After sitting here for the last half hour, looking at the blinking line on a blank screen, I have come to the realization that my thoughts are so scattered tonight that I can't really find a focus for tonight's post.

My mind is primarily on Jason, who we thought would be coming home today. Unfortunately, that didn't happen. We both had our hopes up. He'd gotten his PIC line in (for his antibiotics, which he will need to continue on a daily basis for the next 2 to 6 weeks), he'd passed his breathing test (which meant that there was no oxygen tank coming home with us), and we'd even gotten the discharge papers handed to us. The only thing we were waiting on was the chest x-ray, which would confirm that the PIC line was in the right spot. While we waited I packed his stuff up and we talked about how good it would be for him to be home and in our bed.

Soon enough the nurse came in and let us know she'd gotten the x-ray results, and with them an explanation for Jason's breathing issues - he has pneumonia. I unpacked, Jason settled back in, and the nurse hooked him back up to the oxygen - he'd be staying another night.

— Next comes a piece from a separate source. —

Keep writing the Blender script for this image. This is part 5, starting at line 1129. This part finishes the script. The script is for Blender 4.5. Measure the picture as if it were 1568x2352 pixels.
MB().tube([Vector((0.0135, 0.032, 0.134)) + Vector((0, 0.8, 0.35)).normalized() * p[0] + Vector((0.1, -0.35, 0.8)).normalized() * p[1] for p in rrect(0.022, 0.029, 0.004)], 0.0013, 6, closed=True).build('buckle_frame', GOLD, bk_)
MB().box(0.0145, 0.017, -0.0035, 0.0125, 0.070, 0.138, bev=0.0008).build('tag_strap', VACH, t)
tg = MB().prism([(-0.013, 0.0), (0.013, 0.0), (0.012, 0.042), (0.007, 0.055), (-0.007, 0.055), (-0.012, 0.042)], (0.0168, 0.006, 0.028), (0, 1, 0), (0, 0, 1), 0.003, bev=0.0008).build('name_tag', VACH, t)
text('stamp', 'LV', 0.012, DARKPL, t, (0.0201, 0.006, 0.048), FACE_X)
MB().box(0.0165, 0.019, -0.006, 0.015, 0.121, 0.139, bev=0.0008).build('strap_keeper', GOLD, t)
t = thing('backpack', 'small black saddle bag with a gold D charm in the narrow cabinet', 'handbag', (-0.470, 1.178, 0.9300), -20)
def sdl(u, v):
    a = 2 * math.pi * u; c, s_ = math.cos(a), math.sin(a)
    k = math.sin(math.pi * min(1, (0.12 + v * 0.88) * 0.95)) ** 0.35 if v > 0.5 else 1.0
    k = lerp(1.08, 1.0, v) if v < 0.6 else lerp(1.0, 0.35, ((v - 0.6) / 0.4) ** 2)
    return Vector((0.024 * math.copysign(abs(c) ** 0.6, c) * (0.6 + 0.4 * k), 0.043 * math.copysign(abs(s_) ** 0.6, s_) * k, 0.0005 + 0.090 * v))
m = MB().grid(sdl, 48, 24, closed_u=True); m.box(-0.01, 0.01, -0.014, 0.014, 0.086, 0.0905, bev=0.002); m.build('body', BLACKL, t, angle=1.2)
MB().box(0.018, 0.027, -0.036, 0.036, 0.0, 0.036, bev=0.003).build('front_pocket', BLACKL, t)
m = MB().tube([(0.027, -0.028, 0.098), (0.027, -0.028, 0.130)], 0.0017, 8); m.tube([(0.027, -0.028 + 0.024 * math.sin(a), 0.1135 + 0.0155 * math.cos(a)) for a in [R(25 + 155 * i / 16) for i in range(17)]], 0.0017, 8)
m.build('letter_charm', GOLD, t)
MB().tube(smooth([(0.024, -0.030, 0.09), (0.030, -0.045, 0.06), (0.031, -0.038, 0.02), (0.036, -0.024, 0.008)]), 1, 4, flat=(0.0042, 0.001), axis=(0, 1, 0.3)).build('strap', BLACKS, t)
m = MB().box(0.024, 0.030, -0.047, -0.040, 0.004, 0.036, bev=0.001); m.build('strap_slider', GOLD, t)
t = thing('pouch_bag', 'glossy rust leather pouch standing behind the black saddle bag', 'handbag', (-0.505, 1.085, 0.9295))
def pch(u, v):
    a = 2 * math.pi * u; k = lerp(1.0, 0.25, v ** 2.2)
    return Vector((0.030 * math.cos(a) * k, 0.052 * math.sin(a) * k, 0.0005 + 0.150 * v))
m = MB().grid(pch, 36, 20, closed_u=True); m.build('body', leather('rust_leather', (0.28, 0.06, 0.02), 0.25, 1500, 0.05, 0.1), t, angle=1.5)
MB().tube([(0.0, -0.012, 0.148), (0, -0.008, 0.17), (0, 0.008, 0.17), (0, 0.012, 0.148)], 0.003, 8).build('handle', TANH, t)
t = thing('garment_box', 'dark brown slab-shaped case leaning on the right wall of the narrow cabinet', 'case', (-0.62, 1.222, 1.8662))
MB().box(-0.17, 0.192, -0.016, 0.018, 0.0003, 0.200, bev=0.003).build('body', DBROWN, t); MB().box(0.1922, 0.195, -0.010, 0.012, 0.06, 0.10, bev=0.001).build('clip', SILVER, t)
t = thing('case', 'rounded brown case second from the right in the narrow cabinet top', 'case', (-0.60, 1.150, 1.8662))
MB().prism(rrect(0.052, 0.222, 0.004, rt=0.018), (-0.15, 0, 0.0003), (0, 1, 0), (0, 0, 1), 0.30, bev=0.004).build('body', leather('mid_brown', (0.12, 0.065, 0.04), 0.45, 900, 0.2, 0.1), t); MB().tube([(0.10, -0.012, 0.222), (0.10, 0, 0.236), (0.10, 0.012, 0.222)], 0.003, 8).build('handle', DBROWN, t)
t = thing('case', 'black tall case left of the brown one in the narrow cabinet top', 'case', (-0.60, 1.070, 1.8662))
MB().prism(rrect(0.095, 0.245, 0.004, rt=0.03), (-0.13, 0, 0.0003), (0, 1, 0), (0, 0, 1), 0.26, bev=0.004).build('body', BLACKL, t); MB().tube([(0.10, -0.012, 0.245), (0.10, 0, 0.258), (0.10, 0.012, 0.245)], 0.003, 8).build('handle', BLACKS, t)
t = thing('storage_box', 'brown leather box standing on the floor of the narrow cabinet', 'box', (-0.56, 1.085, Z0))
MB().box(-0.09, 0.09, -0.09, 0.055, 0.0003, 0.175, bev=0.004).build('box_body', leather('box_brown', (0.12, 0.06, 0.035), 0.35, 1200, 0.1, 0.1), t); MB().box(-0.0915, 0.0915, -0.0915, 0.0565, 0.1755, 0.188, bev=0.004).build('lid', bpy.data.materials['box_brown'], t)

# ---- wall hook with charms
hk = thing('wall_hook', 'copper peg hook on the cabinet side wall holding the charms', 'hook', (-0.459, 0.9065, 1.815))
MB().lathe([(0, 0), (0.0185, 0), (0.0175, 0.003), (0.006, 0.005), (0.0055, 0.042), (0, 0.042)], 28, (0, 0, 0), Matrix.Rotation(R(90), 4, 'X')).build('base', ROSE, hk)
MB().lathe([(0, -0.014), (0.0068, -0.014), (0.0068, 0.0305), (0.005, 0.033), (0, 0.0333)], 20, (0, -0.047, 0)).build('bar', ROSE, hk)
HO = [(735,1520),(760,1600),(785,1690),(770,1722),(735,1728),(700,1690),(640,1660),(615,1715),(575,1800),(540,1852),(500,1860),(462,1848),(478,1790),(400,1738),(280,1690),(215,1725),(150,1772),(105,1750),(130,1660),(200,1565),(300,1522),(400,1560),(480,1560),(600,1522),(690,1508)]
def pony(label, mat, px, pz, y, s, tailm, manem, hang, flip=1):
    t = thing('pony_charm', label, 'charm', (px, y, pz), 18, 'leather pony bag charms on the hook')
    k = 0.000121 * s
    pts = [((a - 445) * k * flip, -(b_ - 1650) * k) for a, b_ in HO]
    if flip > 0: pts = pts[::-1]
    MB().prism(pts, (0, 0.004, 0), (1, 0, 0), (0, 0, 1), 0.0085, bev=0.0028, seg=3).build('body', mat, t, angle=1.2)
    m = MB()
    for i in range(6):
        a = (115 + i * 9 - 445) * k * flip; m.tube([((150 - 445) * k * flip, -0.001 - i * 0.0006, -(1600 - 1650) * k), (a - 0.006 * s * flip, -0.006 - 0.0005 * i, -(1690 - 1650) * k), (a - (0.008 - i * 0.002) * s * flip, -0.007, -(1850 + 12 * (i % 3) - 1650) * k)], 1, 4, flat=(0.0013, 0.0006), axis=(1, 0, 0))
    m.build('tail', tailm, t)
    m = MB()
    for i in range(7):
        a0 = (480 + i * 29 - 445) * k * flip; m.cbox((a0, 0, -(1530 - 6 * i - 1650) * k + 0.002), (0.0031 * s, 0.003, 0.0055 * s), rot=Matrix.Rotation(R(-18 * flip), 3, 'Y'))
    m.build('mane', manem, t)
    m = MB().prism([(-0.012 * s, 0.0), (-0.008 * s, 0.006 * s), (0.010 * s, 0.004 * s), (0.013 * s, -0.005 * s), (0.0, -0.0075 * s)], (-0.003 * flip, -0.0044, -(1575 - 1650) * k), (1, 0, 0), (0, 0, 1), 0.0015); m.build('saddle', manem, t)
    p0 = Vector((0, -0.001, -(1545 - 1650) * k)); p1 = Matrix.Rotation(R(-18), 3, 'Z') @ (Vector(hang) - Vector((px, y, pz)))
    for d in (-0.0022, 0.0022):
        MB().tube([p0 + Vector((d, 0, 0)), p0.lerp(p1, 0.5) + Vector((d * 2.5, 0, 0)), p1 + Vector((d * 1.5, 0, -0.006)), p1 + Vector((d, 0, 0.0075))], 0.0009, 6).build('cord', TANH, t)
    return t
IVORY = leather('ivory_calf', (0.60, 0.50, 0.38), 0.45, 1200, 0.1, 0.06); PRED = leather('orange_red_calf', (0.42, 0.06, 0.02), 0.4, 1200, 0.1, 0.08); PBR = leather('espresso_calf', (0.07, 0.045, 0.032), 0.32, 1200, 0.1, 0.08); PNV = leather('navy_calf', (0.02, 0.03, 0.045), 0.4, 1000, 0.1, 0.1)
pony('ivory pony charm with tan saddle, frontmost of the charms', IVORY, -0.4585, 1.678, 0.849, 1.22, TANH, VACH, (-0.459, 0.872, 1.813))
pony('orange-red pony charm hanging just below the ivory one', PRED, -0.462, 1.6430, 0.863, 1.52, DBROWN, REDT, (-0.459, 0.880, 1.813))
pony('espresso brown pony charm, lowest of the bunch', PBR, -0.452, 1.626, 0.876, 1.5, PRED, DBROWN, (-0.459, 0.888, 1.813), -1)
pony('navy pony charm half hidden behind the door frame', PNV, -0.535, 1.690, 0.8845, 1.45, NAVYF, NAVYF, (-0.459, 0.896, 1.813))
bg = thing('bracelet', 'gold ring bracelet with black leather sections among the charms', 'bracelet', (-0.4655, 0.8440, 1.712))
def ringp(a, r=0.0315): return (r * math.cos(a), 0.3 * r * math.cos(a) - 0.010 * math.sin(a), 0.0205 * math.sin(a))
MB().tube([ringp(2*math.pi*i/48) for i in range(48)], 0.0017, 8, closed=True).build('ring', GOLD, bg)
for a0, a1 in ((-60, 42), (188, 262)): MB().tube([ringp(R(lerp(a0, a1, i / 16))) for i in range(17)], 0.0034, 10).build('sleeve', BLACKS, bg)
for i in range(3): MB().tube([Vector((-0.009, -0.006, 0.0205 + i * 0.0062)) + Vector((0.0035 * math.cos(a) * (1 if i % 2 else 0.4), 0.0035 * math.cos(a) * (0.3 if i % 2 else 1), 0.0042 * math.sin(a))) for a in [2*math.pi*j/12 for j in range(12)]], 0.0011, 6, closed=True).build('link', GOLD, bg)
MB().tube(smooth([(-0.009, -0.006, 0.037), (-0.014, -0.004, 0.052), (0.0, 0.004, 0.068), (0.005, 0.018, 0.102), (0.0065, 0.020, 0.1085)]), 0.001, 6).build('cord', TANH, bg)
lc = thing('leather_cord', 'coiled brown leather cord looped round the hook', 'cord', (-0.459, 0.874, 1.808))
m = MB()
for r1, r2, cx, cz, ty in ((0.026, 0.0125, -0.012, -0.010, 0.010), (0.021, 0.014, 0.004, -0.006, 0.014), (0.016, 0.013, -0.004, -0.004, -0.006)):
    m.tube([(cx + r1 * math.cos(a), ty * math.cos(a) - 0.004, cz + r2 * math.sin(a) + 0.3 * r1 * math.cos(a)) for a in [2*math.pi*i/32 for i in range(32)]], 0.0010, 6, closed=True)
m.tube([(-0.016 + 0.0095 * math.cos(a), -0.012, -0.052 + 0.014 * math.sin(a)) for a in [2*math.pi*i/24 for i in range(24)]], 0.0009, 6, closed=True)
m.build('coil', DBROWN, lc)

My mind is on Abby, who misses her Dada. Tonight, after her snack, she came to me and said, "Mama, go get Dada, now!" She is ready to see her guy. Sure, she has had a blast the last two days hanging out with The Carters (Yep, she got to go tonight too - and those lovely people fed both of us when dinner rolled around), but I could see how tired she was tonight. She was a little crankier, and cried a bit more easily. I knew she was really tired when we laid down to read a book and even with the lights on she still fell asleep half way through it. I know tomorrow will be another long day for her away from home and so, I'm praying she gets good rest tonight.

My mind is on school. Last night I had my first "school" dream. This is typical of me. When school rolls around I will usually have a dream (or two, or three) where all the kids show up and I'm not ready to go. Last year I didn't have books for them, this year I didn't have desks for them. We start back on Tuesday, and still my room is as I left it in June. I'm not terribly worried, I know that things will get done, but it is one more thing to think about.

In essence my mind tonight is like buckshot - scattered every-which-way, but that's okay, I've been "scatter brained" before (just ask Jason). I do know that God is not "scattered" and therefore I know that all will work out according to His good and gracious plan, and that is one very nice thought indeed.

Oh Yeah! Abby got ahold of Carter's helmet and glasses.
She just keeps getting cuter and cuter.